The third time applying for the Arkansas job, after Jack Mitchell left for Kansas, was the right time for Broyles. His response to Barnhill’s job offer reportedly was, "Barnie, what took you so long?"

Broyles said he got a four-year contract at Arkansas worth $15,000 annually.

Many Missouri fans were upset Broyles left after one season.

"Some people resented him, but I certainly didn’t blame him," Kadlec said. "Arkansas, quite frankly, put more emphasis on the football program than Missouri did at that time, and Barnhill gave him a better contract.

"We wish he would have stayed, but sometimes it doesn’t work that way."

Missouri got some payback against Broyles in 1963, when the Tigers went to Little Rock and beat the Razorbacks 7-6.

Broyles said he never felt any ill will from Faurot, who died in 1995. Broyles said he still gets a Christmas card every year from Faurot’s wife, Mary.

"Don was a great friend who helped me every way he could," Broyles said. "He was the one who gave me the opportunity to show I could be a head coach."

Faurot’s "Missouri Plan" regarding recruiting limitations was scrapped after Broyles left and Devine came from Arizona State.

Kadlec said the coaches got raises and that more emphasis was placed on football.

Devine was the Tigers’ coach for 13 seasons, before leaving in 1971 to become coach of the Green Bay Packers. His Missouri teams were a combined 93-37-7.

"I think the fact Frank left after one season woke up everybody," Kadlec said. "There was a feeling, ‘We’ve got to do this next guy right so he’ll stay.’ "

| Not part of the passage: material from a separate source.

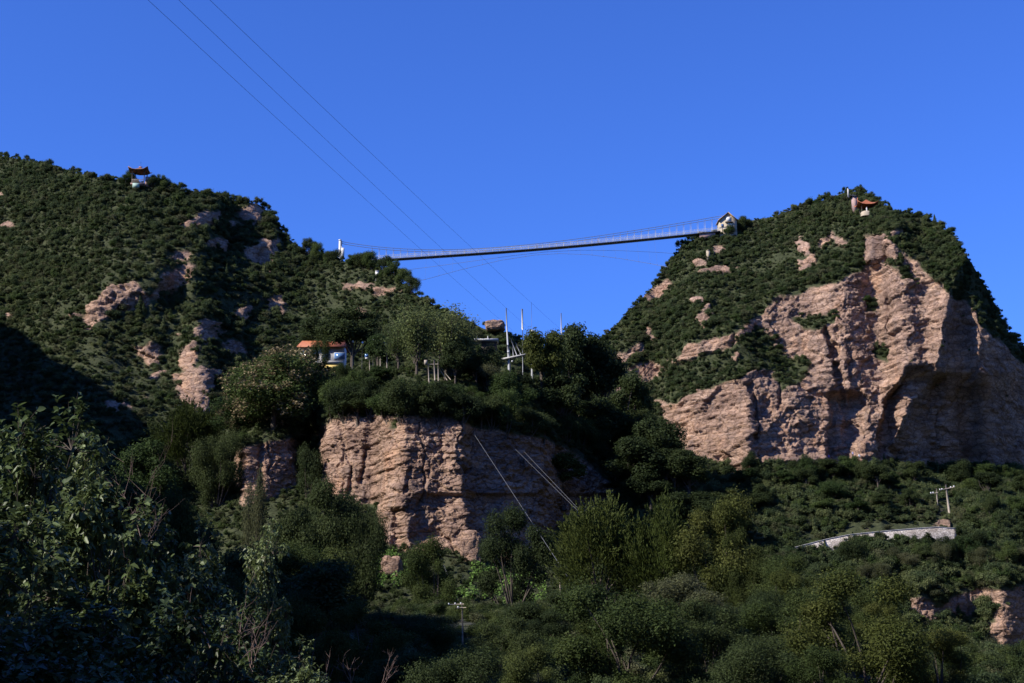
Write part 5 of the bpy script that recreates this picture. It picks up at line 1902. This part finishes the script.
# tall trees added beside the camera, out of the picture, to dapple the shrubs with shade
for k, (x, y, h, r) in enumerate(((-15, 6, 12.5, 4.6), (-12, 2.5, 10.5, 3.8), (-19, 1, 15, 4.0), (-25, 12, 13.5, 2.6), (-16, 13, 10.5, 2.4))):
    put_tree('broad', (x, y, float(ground_z(x, y))), h, r, 'unseen tall green tree added to shade the broad leaved shrubs', 'unseen trees added for dappled shade')
bare_shrub(132, 440, 20, 40, 'bare reddish twigs rising above the broad leaved shrubs', 31, 2)
bare_shrub(245, 575, 15.5, 50, 'pale leafless shrub in the shade below the glossy shrub', 33, 2)
bare_shrub(350, 634, 24, 40, 'reddish leafless twigs at the bottom centre left', 34, 3)

# ------------------------------------------------------------------ creepers and undergrowth
vr = np.random.default_rng(12)
Pv, Nv = [], []
for (x0, x1, y0, y1, n) in ((325, 385, 566, 600, 2600), (352, 398, 553, 580, 1800), (392, 418, 560, 590, 700), (470, 545, 566, 612, 3000), (300, 335, 552, 580, 700), (440, 475, 590, 606, 600)):
    for k in range(n):
        u, v = vr.uniform(), vr.uniform()
        x = x0 + (x1 - x0) * u
        y = y0 + (y1 - y0) * (0.25 * u + .75 * v if x0 > 460 else .35 * (1 - u) + .65 * v)
        if fbm(np.array([x / 9.0]), np.array([y / 6.0]), 77, 3)[0] < -0.12:
            continue
        p = SP.at(x, y)
        p = p + np.array([vr.normal() * .12, -0.3 - vr.uniform(0, .5), vr.uniform(0.1, .75)])
        Pv.append(p)
Pv = np.array(Pv)
V, T = leaves_np(Pv, vr.normal(size=Pv.shape) * .5 + [0, -.45, .8], 0.27 * vr.uniform(.5, 1.3, len(Pv)), vr, .8)
vo_ = bpy.data.objects.new('creepers', mesh_np('creepers', V, [T], [L_vine]))
COL.objects.link(vo_)
tag(vo_, kind='stuff')

P_low = [shrub_mesh('lw%d' % k, 300 + k, 3200, 0.10, (L_dark, L_fine, L_dark, L_fine, L_grey, L_hill)[k], (1, 1, 0.9), 11) for k in range(6)]
ur = np.random.default_rng(44)
n = 5200
ud = 30 + 150 * ur.uniform(0, 1, n) ** 0.9
ua = ur.uniform(-0.44, 0.44, n)
ux = ua * ud
uz = ground_z(ux, ud)
us_ = ur.uniform(.4, .85, n) * np.clip(ud / 70, .45, 1)
scatter('valley_undergrowth', None, np.stack([ux, ud, uz - .1], -1), np.stack([us_ * 1.2, us_ * 1.2, us_ * ur.uniform(.8, 1.4, n)], -1),
        np.stack([ur.normal(size=n) * .1, ur.normal(size=n) * .1, ur.uniform(0, 6.28, n)], -1), ur.choice(6, n), P_low)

Broyles said he’s never wondered how his career would have turned out if he had stayed at Missouri for the long haul, that he knows Arkansas is where he was destined to make his mark.

Kadlec is convinced Broyles, who was 144-58-5 as the Razorbacks’ coach, also would have won big at Missouri if he had stayed.

"I know Frank Broyles would have had a tremendous career here at Missouri," Kadlec said. "But we were fortunate to have him that one year."